Friday, 22 March 2019

I'm getting the Nobel Prize not Trump

Well I haven't bribed my golfing partner to ask for the Nobel Prize.
But as Sweden is reading my stuff
Could it  possibly be that I get the Nobel Prize, for Literature?
I mean totally obscure writers that nobody has heard of win the Prize
With totally surreal explanations of why they got it.
So what shall I say in my 1 hour speech which is compulsory?
I could just chant Thank You for a hour, that's obscure enough.
I had an email which was a reply from 12  YEARS ago today from an Indian Horoscope Guy
he never mentioned the Nobel Prize.
But the 1,000,000 would last me till I die, average life expectancy post quadruple is 11 years and I've had 4. So 7 years to spend 1,000,000 that would be a comfortable life and my daughters could have the change when I go. Though I'll probably not see them marry or have kids,or even get their PhDs.
Well it's 3.10am now I've had a bowl of Heinz tomato soup, and some bread, the soup I got delivered as it's heavy.  The PAIN  monster payed me a visit so I just had to get up. Luckily I have a new stash of Movelat pain killer as well as boxes of 100 paracetamol, so I'm all stocked up and ready. I don't take anything stronger as I want to preserve my brain. But you do get Man Boobs after all the paracetamol, I not just a fat lump, thank you very much.
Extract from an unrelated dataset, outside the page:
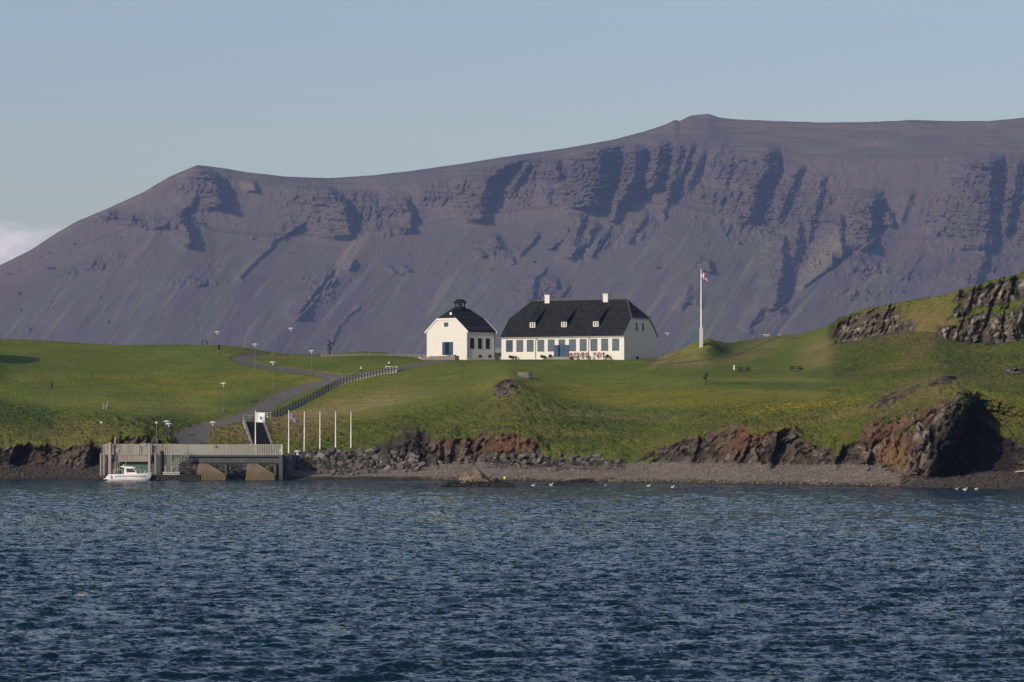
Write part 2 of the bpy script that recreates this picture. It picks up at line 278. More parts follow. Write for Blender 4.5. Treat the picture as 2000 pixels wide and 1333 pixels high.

Ok, I'm going back to bed now to sleep for 2 hours, then I'll awaken like a Vampire, because that's how my body works. Was it Carry On at Your Convenience? or have I got the name wrong?

Ok, bed and say some prayers, the World needs them.  The cat may try and come back in too, she's a bit of a whore( Irish pronunciation WHO  ERRR) cat, all the hours, she keeps.